» MATERIAL SUPPLIED
-.-.-

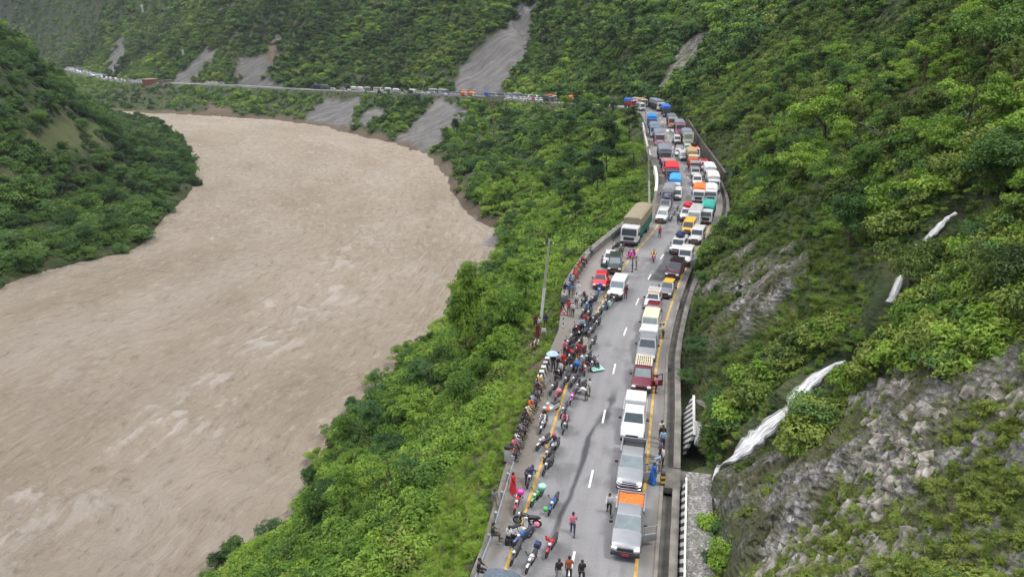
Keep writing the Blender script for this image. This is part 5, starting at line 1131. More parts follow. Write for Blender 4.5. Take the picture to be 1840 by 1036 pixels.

-.-.-

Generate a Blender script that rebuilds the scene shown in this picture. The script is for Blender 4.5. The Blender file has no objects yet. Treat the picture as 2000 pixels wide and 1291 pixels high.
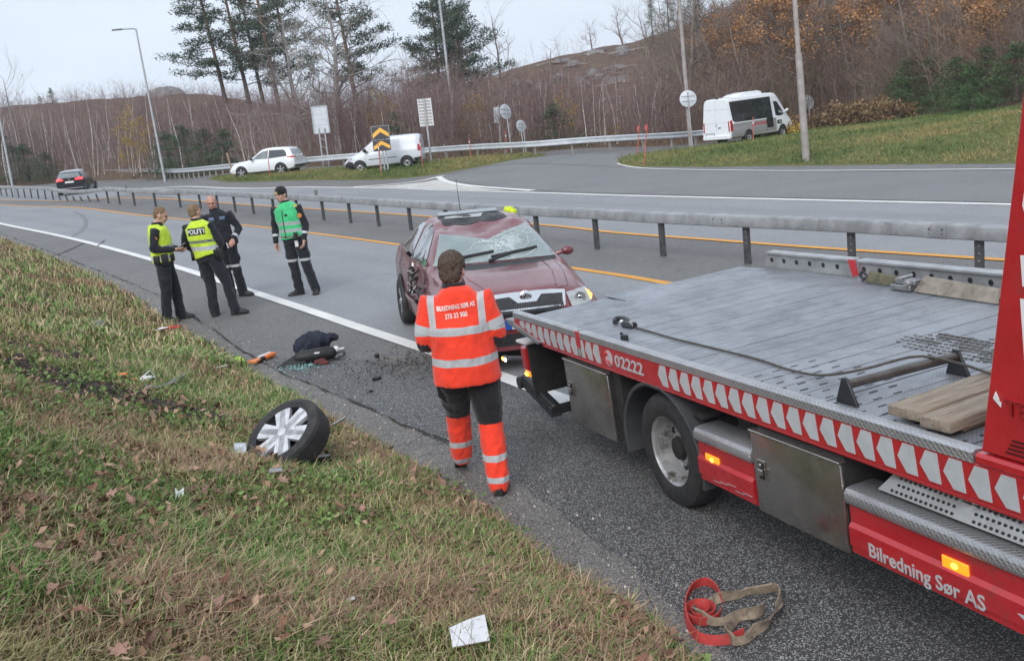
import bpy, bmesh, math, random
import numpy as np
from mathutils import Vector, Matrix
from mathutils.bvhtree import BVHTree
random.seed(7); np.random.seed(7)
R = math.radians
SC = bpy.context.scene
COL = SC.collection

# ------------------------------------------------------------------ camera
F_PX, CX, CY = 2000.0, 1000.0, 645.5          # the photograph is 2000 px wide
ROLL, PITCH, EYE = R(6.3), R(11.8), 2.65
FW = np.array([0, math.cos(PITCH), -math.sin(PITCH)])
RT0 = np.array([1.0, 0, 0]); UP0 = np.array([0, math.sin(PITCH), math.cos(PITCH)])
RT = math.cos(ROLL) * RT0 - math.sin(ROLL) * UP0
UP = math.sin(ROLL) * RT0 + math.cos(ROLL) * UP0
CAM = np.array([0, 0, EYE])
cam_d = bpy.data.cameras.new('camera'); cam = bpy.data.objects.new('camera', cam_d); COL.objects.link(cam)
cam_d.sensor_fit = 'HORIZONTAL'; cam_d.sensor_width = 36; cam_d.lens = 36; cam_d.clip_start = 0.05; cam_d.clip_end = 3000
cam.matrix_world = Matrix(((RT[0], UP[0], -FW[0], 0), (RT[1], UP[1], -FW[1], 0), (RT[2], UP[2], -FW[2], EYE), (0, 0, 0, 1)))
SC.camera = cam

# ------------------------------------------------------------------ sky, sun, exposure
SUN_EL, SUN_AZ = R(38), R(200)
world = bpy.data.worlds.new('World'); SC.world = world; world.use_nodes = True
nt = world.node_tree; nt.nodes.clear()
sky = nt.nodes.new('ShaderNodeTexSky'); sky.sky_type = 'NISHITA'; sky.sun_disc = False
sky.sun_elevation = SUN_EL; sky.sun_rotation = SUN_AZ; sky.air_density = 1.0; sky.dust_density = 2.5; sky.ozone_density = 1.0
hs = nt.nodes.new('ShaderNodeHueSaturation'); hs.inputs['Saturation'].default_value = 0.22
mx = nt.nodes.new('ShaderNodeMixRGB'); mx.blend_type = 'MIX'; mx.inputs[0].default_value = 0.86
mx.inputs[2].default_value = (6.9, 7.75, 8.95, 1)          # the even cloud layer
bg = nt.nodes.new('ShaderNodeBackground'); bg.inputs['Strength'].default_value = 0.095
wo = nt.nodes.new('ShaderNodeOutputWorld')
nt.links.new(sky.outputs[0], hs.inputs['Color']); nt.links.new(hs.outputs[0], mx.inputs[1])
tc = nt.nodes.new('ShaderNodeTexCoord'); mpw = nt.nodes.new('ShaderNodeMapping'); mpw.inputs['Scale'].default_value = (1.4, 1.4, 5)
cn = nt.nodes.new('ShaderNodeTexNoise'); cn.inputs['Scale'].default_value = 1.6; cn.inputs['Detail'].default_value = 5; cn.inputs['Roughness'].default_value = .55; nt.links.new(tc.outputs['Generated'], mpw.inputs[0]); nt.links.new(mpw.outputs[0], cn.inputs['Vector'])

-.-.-

Exactly the lines from the one with "Generate a Blender" through the one with "COL = SC.collection" are to be reproduced, and no pictures with them.

» SOLUTION
Generate a Blender script that rebuilds the scene shown in this picture. The script is for Blender 4.5. The Blender file has no objects yet. Treat the picture as 2000 pixels wide and 1291 pixels high.
import bpy, bmesh, math, random
import numpy as np
from mathutils import Vector, Matrix
from mathutils.bvhtree import BVHTree
random.seed(7); np.random.seed(7)
R = math.radians
SC = bpy.context.scene
COL = SC.collection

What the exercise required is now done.